Mr. Komarnicki's question is important because it goes to the heart of the matter. Remember this is an exceptional circumstance. It is very rare that a company would shut down after a long dispute and that the workers would be entitled to EI benefits. Usually, the company shuts down before the dispute goes on for 52 weeks. The only case we found was this one, but you are right, it could apply to others.
It is a dispute that lasted three years. The order to shut down the company came after a three-year lock out. In January 2008, the employer decided to shut down. As a result, what both levels of government considered a lock out officially turned into a shutdown, and all the workers were laid off. So everyone wanted to collect EI, but the government would not let them because it had been more than 52 weeks since they had worked. It had been three years.
Normally, these people who had worked for 20, 30 or 40 years would have been entitled to EI if the company had shut down during the first 52 weeks of the dispute. They were denied benefits because the dispute went on so long. Now we are saying they should be entitled to receive EI. Witnesses wanted to know who would be entitled to EI.

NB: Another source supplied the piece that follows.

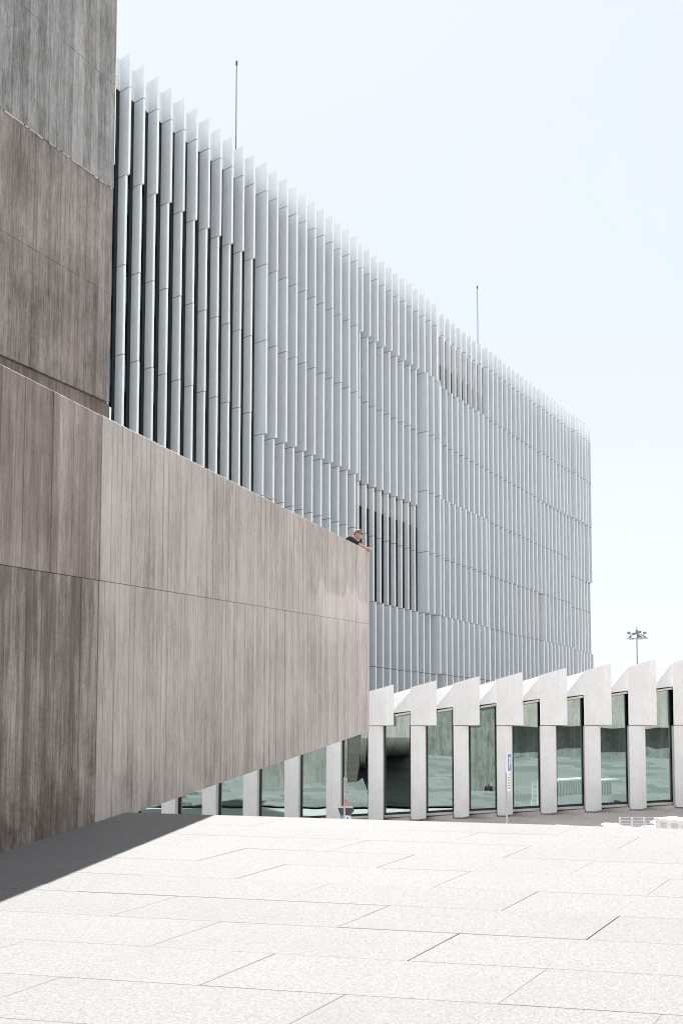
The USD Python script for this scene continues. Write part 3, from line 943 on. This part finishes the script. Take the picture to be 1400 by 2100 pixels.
# mast with floodlights far away
bx, by = 37.56, 120.0
lm = thing('floodlight_mast', (bx, by, -1.7), 'tall grey floodlight mast far behind the right end of the pavilion', 'floodlight mast')
part(lm, 'mast', MB().cyl((bx, by, -1.7), (bx, by, 16.9), .115, 12, .07), M_lampsteel)
part(lm, 'ring', MB().cyl((bx, by, 15.55), (bx, by, 15.66), .55, 16), M_lampsteel)
part(lm, 'ring', MB().cyl((bx, by, 16.02), (bx, by, 16.10), .42, 16), M_lampsteel)
part(lm, 'mast_head', MB().cyl((bx, by, 16.2), (bx, by, 16.75), .18, 10, .13).box((bx - .02, by, 17.05), (.25, .1, .07)), M_lampsteel)
for j in range(8):
    a_ = j * math.pi / 4 + .2
    rr = 1.05
    cx, cy = bx + rr * math.cos(a_), by + rr * math.sin(a_)
    head = m3.Manifold.hull_points(np.array([(rr * math.cos(a_ + o) * s_ + bx, rr * math.sin(a_ + o) * s_ + by, 15.55 + dz) for s_, o, dz in [(.62, -.30, .42), (.62, .30, .42), (1.45, -.22, .02), (1.45, .22, .02), (.70, -.32, .02), (.70, .32, .02), (.9, -.28, .42), (.9, .28, .42)]]))
    part(lm, 'lamp_head', head, M_lampsteel)
for j in range(4):
    a_ = j * math.pi / 2 + .05
    part(lm, 'upper_lamp', MB().box((bx + 1.1 * math.cos(a_), by + 1.1 * math.sin(a_), 16.35), (.36, .36, .28), a_).cyl((bx, by, 16.06), (bx + 1.05 * math.cos(a_), by + 1.05 * math.sin(a_), 16.2), .05, 6), M_lampsteel)

# wire fence and low white wall at the bottom right
fx0, fx1, fy = 5.80, 6.62, 20.0
fe = thing('wire_fence', (6.2, 20.0, GZ), 'pale wire mesh fence low at right beyond the plaza edge', 'fence')
zt = -.20
for x in np.linspace(fx0, fx1, 4):
    part(fe, 'fence_post', MB().cyl((x, fy, GZ), (x, fy, zt + .01), .018, 8), M_mesh)
wires = MB()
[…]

Those who, for example, were absent, who were hired in the meantime or whatever the case may be, are they entitled to EI? These witnesses felt that clarification was necessary. They suggested that the bill indicate that these people must have been employed by the company in question during the last year preceding the beginning of the dispute. That is what the amendment says. These people must have been employed during the last year preceding the dispute, they must have worked during that period. In that case, they would be entitled to receive EI.